How to Migrate from MATIC to POL

If you’re a MATIC holder, here’s the good news: the upgrade to POL happens automatically for most users. If your MATIC is staked on the Polygon proof-of-stake (PoS) chain, no further action is required. Your MATIC will convert to POL seamlessly.

 

However, if you hold MATIC on Ethereum, the Polygon zkEVM, or centralized exchanges, you will need to migrate your tokens manually. Polygon has deployed a migration contract, allowing users to convert their MATIC to POL through the Polygon Portal Interface. Keep in mind, this process is more advanced, and it’s recommended only for users familiar with bridging tokens between networks.

 

Leading centralized exchanges (CEXs) have been actively facilitating the smooth migration from MATIC to POL for their users. KuCoin, in particular, has supported this transition since early 2023. As of November 9, 2023, POL is available for trading on KuCoin’s spot platform. Users can now deposit POL tokens and trade the POL/USDT pair. Additionally, KuCoin allows users to sell MATIC and purchase POL, providing early access to POL trading ahead of many other major exchanges.

 

For those holding MATIC as ERC-20 tokens in hardware wallets, a manual conversion will be necessary. While Polygon hasn’t yet provided specific instructions for hardware wallets like Ledger, expect updates soon on how to complete the migration.

 

No Deadline to Convert MATIC to POL (Yet)
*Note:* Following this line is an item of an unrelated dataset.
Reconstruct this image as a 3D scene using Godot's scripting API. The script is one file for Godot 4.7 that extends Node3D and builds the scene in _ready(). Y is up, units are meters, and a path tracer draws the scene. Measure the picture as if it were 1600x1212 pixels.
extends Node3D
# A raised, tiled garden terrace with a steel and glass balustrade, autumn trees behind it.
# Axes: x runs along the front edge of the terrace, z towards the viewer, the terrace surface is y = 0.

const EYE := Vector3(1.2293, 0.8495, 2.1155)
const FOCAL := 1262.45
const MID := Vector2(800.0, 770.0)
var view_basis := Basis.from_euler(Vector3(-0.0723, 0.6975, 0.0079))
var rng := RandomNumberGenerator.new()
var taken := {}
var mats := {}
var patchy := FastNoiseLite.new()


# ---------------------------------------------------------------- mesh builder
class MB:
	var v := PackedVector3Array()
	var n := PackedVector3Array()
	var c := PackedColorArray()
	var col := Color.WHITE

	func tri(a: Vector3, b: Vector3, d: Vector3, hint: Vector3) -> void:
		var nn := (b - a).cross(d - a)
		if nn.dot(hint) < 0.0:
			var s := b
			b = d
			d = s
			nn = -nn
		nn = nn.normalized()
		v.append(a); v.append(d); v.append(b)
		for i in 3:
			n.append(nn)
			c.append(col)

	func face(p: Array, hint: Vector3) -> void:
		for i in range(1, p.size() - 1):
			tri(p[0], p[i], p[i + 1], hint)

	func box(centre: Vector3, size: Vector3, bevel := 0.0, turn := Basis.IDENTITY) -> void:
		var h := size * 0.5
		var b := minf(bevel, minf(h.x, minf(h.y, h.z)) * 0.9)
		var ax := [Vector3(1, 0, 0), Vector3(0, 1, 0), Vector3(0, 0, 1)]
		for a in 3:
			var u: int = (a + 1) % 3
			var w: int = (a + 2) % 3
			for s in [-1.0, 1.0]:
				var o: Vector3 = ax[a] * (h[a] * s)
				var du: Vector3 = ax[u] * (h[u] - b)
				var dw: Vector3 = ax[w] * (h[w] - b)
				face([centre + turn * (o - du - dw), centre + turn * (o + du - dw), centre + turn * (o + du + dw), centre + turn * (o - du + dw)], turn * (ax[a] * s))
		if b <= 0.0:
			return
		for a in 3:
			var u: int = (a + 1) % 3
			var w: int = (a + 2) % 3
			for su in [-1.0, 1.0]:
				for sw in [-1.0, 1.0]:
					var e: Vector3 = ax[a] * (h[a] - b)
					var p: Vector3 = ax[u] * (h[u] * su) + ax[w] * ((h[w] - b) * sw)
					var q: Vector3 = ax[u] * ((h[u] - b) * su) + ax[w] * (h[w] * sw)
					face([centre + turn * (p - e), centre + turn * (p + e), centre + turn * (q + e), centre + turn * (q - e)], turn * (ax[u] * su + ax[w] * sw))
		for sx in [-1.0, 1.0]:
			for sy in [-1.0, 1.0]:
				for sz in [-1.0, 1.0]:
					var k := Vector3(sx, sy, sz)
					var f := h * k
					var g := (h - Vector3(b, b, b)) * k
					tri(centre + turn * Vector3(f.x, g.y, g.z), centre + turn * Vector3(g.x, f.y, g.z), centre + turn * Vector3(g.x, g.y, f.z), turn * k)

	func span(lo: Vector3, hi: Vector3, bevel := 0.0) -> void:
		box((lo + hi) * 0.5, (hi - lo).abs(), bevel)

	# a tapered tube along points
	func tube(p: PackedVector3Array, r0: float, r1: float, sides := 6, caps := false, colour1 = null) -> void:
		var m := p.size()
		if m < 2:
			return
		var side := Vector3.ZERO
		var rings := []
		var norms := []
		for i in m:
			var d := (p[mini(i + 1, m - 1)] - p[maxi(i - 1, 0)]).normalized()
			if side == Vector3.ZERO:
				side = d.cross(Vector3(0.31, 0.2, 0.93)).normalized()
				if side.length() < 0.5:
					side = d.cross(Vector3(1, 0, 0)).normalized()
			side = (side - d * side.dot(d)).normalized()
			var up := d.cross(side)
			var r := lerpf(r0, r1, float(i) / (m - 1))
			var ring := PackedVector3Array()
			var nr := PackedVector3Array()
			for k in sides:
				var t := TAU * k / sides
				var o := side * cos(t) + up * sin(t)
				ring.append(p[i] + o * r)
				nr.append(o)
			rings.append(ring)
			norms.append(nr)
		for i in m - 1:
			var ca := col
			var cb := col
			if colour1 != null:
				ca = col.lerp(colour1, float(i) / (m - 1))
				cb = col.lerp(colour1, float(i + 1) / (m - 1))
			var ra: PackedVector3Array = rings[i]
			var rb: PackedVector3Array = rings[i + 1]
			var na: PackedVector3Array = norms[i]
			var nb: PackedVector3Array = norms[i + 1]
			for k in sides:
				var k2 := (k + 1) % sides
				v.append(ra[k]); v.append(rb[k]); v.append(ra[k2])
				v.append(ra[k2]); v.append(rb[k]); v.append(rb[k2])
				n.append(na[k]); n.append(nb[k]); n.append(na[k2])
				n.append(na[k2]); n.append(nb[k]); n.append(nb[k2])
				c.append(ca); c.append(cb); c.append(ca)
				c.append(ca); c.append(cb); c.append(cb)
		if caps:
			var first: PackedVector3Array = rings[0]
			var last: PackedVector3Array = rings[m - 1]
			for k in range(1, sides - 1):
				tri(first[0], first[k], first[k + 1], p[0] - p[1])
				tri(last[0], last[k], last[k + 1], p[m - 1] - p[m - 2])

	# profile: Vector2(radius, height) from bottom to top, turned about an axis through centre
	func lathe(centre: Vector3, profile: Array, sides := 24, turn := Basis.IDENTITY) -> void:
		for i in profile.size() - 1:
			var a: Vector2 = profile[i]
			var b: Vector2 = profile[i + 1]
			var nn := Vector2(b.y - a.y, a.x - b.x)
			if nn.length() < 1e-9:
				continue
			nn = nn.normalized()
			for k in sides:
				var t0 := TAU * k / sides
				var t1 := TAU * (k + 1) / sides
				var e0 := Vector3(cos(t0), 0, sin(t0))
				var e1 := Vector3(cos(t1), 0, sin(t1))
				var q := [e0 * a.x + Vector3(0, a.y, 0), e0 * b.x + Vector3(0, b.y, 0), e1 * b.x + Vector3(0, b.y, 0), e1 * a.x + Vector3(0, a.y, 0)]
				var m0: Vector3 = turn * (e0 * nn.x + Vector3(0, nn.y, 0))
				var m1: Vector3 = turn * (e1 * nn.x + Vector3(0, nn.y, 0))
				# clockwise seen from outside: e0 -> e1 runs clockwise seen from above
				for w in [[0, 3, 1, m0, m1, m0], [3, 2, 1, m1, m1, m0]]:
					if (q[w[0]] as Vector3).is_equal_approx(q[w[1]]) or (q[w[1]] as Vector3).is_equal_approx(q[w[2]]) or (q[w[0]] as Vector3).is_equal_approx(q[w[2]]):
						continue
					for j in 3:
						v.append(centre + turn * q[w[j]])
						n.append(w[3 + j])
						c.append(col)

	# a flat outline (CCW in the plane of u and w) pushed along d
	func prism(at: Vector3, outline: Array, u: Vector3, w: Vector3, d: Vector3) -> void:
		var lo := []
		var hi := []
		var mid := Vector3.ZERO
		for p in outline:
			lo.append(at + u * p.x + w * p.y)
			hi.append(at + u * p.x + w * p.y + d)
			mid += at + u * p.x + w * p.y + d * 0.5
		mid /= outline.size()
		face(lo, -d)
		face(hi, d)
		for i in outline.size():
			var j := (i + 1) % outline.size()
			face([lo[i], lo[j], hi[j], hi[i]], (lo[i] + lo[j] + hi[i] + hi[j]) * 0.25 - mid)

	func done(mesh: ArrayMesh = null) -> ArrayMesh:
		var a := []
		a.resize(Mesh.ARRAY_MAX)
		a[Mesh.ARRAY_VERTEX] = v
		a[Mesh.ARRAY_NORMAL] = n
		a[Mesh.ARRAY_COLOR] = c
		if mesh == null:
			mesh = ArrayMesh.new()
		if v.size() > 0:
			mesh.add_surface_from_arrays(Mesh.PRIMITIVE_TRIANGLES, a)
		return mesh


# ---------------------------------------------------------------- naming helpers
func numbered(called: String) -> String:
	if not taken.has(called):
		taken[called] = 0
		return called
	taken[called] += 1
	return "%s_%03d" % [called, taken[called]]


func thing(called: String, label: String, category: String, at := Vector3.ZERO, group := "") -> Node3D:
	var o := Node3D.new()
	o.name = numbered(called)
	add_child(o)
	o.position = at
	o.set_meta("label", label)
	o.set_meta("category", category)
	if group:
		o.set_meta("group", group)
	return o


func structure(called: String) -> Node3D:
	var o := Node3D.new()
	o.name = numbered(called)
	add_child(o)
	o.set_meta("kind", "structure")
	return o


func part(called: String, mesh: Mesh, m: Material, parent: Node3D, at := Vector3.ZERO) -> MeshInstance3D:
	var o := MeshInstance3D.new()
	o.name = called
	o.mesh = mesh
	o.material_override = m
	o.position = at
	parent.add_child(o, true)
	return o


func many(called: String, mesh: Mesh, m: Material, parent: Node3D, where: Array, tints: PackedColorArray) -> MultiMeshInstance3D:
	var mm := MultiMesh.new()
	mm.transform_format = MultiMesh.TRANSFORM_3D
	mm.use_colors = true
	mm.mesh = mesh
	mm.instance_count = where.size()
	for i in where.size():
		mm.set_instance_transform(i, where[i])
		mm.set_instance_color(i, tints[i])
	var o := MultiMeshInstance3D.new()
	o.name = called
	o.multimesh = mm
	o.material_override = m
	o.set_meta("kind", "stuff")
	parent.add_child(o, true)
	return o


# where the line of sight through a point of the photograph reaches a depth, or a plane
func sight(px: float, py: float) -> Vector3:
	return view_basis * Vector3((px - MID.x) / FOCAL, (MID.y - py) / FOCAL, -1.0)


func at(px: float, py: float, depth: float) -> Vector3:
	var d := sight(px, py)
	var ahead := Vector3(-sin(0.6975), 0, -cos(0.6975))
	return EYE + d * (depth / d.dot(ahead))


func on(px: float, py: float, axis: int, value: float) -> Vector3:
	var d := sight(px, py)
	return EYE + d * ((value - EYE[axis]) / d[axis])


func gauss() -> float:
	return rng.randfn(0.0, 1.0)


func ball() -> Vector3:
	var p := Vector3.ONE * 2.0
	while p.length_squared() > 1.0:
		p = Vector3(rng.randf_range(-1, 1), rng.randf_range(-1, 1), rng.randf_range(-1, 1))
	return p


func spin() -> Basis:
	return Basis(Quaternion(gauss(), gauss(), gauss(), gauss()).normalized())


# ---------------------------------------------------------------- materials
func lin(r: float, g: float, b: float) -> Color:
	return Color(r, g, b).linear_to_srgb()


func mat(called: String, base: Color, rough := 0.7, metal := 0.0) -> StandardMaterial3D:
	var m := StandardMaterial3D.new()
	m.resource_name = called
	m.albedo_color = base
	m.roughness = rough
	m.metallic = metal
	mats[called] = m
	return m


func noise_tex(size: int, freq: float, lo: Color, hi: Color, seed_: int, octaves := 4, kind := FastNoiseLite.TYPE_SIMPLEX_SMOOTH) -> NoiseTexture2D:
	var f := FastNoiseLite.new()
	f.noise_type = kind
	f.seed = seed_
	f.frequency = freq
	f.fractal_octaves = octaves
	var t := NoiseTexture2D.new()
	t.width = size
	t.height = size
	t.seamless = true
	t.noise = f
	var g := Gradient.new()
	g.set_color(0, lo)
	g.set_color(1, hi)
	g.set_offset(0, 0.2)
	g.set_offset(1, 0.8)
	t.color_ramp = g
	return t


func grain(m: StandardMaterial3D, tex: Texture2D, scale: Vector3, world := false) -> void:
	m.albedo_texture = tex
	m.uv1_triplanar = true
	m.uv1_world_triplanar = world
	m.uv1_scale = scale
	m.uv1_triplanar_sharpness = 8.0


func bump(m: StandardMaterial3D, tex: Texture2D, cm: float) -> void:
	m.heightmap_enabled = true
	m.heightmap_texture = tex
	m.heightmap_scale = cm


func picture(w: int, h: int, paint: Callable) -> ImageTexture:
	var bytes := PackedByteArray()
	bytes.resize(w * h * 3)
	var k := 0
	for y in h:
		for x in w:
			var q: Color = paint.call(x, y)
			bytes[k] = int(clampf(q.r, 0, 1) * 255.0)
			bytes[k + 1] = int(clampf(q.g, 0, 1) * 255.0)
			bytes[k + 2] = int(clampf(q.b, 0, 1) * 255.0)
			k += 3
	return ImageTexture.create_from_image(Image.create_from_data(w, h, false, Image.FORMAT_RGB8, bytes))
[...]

While the migration went live on September 4, Polygon has not imposed a hard deadline for converting MATIC to POL. This means users can take their time making the switch. However, Polygon has indicated that the community could eventually establish a deadline, so it’s wise to stay updated on any potential changes in the future.

 

The Future of Polygon 2.0: AggLayer and More 

Benefits of AggLayer in Polygon 2.0 | Source: Polygon blog 

 

POL’s introduction is just the beginning of Polygon 2.0. Over time, POL will be integrated into the broader Polygon ecosystem, securing other chains within Polygon’s aggregated network, known as the AggLayer. The AggLayer aims to create a unified network of chains, ensuring fast, atomic cross-chain transactions while maintaining security.

 

Moreover, POL will be pivotal in block production, zero-knowledge proof generation, and Data Availability Committees (DACs). These roles reflect Polygon’s ambitious plans for zero-knowledge technology and the evolution of its ecosystem into a scalable, decentralized hub for Web3 applications.

 

POL’s "Hyperproductive" Future

The upgrade from MATIC to POL marks a significant milestone in Polygon’s roadmap. With enhanced utility and a new emission model, POL is designed to improve both the network's functionality and scalability. As Polygon 2.0 develops, POL is expected to play a central role in unifying multiple chains and driving the network's growth.

 

For users, this transition introduces new opportunities, from staking to participating in securing other chains within the ecosystem. Whether you are a validator seeking additional rewards or a developer building decentralized applications, POL offers expanded possibilities within the Polygon network.


However, as with any technological upgrade, it’s important to remain cautious. Changes in tokenomics and network structure can introduce new risks, such as potential technical issues during migration or shifts in market dynamics. Users are encouraged to stay informed and assess their participation carefully as Polygon moves forward with its plans.